The Husband:

I don’t really have a whole lot to say this week. The performances on Tuesday were a mixed bag, with selections ranging from smart and dead-on (Adam, Allison) to stupid and dumbshit esoteric (Scott and Kris), and things went pretty much as I expected. Scott, despite his big heart and his borderline transcendence of the competition when in front of a piano, picked a virtually unknown-to-my-generation song by Survivor (who are only known for “Eye of the Tiger” and nothing else) and was, as predicted by me in my head, the lowest vote getter. The other two members of the bottom three included one that absolutely deserved to be there (Lil, who finally got bitched out by the judges for the exact same reasons I’ve been writing on this hyah blog) and one who didn’t (Anoop, whose rendition of “True Colors” made him sound like Kenneth Brian “Babyface” Edmonds circa 1995, which is not a bad thing). Switch out Kris with Anoop and you have the perfect bottom three.

For the record, it really freaks me out that Allison was born in 1992.

For the record, it really freaks me out that Allison was born in 1992.

So what’s been going on with Lil? Well, she’s been suffering from what I call Ramiele Syndrome, where a female artist impresses like crazy during the semifinals and seems set for complete glory, but upon getting into the Top 12 gets so nervous about show themes and control that she loses all semblance of individuality and begins to make lazy song choices and poor singing decisions. I supposed you could also name this syndrome after Mandisa or Jessica Sierra (without mentioned her stint on Celebrity Rehab) or Camile Velasco (man, what a fall) – or after any person you subjectively feel failed to live up to their promise – but it’s gotten to the point where I just want her gone. She is the karaoke queen of the competition, a nice voice but nothing else.

And no, there is no controversy regarding Adam Lambert’s choice to do Gary Jules’ version of “Mad World” instead of the 1982 Tears For Fears version, because that’s entirely in the rules, and nobody gave him false praise for doing a “unique version.” Danny Gokey is on slightly rockier waters for choosing a song that had a cover released in his birth year, even though the song itself, “Stand By Me,” was released in 1961, but it’s still entirely within the rules of the competition.

And lo, it seems that VoteForTheWorst.com is starting to have the opposite effect on the competition than expected. Their first choice for their members to vote for in order to cause pop culture anarchy, Megan Joy [Corkrey], only placed in ninth, and the moment they pick Scott as a follow-up, he’s gone too, in eighth place. This is further proof that their claim of pulling Sanjaya through the competition in s6 is complete bullshit, because they have no actual pull. It’s all talk, no walk, man. They can eat me.
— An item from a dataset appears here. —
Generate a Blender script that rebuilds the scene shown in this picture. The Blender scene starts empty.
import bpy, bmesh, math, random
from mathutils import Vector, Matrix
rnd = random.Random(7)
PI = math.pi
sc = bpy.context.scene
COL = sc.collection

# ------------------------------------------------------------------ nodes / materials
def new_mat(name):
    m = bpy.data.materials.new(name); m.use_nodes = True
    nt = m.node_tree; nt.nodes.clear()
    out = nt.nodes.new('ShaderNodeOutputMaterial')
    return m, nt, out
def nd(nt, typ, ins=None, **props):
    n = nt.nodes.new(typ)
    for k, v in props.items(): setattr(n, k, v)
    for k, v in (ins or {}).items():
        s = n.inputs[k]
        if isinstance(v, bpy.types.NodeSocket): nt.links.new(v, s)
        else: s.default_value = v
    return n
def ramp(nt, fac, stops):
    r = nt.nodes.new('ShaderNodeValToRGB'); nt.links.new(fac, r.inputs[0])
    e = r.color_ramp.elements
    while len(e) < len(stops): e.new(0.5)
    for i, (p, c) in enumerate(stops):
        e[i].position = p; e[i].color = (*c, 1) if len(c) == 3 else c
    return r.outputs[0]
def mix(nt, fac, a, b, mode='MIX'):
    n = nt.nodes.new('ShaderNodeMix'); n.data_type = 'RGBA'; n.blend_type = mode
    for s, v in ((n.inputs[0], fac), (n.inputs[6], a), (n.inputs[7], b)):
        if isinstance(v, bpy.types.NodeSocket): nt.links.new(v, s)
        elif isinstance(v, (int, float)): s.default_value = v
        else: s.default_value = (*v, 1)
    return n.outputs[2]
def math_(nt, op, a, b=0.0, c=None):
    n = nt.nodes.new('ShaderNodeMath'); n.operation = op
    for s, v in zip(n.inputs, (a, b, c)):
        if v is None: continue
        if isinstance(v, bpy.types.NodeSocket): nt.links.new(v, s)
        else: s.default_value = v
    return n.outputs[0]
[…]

And there’s the other important factor on American Idol Wednesdays – the Ford commercials. I appreciate the fact that it’s a way for the Idols to let off some steam for a day while messing around, but I don’t understand why they can’t be better. Wouldn’t it be best to make a commercial that could actually run on TV at times not associated with Idol. I guess not. In the eight years this show has been on, I can only recall one Ford commercial that I thought looked like a real commercial. It’s from s6, the Top 11.

Okay, there is one from s4 that does have a certain level of evocation. And, due to my love of both old school rap and the Muppets,  it’s evocative of my nightmares.

Could you honestly name any of the s4 contestants solely based off that video? Bo Bice and Niko Smith are the only two who look anything like their real-life counterparts.

The Wife:

First of all, I want to give props to Gokey and Anoop for having the balls to wear very bright colors, in celebration of their being born in the 1980s. Gokey looks good in hot pink and Anoop carried off that Kanye-ish green cardie like nobody’s business. But what I really need to talk about is Lil Rounds.

What's my leather got to do, got to do with it?

What's my leather got to do, got to do with it?

Lil, I’m sorry I thought your wig was on crooked last week. Apparently, it’s just that the person who gave you that weave didn’t bother to cut your bangs straight, and no one has bothered to fix them. As you fall further into your identity crisis, you performed your cheap Tina Turner song in cheap leather, and followed that up by performing the group sing last night in a tank top covered entirely in metal studs that were far too many and far too large. Girlfriend, Lady Gaga wear a zipper on her face and she wouldn’t even wear that shirt.

The problem, Lil, is that you have not only no idea what kind of artist you are, but you also have no idea what kind of person you are. I appreciate that you tried to look like you were performing a Tina song as Tina, but you didn’t do it right. It wasn’t like the Vampire Lamb Bear performing “Tracks of My Tears” as Frankie Valli, it was like poor Alexis Grace performing “Jolene” in her dowdy Dolly Parton outfit. If you are going to go costume, you have to do it right. And you don’t know how to do it right, so just don’t do it. Get a stylist who isn’t schizophrenic, understands body lines and get a hair artist who can cut straight and you’ll be well on your way to at least looking like you know what you’re doing.

Tim Gunn, can you please come and help Lil Rounds be fabulous? She needs you.